Successful Home Schooling

How do You Measure Success?

A couple of days ago I read this in the introduction to the Bible in One Year for the day:

‘We lived in Oxford for three years. I was training for ordination in the Church of England and studying for a degree in Theology at Oxford University. One of the things we noticed while we were there was that, compared to London, Oxford seemed to be relatively non-materialistic. People, on the whole, were not impressed by wealth. Success was measured differently.

The people in Oxford tended to be more impressed by brains than by money or beauty. Success was measured in starred firsts, distinctions, PhDs, professorships and published works. It made me wonder whether intelligence and ‘knowledge’ could be as much a false god as money and wealth.’

From my perspective as a home educator teaching my own children all the way through their formal schooling to the end of high school, and as an educator who has encouraged other parents along the same path – what is my measure of ‘success?’

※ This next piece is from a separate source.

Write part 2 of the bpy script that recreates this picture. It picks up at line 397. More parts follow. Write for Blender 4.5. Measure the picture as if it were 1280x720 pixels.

Children who get into university, or better yet, get in earlier than others their own age? Or maybe acceptance into a highly sought after degree?

One of the very first questions we were asked when we announced our decision to homeschool was, ‘What about university?’ Our eldest was 2 years of age at the time but that was one of the external measures of success thrust upon us. Of course, we wanted our children to have every opportunity to excel academically and be able to get into university at the end of high school, if that’s what they wanted to do. But worrying about it when they were 2 years of age??

Six of our children have graduated at this point, four of them took up university studies, two entered trade related training/apprenticeships. Some of them excelled in their areas and have had great opportunities as a consequence. We’re really thrilled about that because they worked really hard to achieve what they did, but there are other areas of our children’s lives that they have excelled in that are just as important, if not more. Relationships, attitudes, values, initiative, resourcefulness…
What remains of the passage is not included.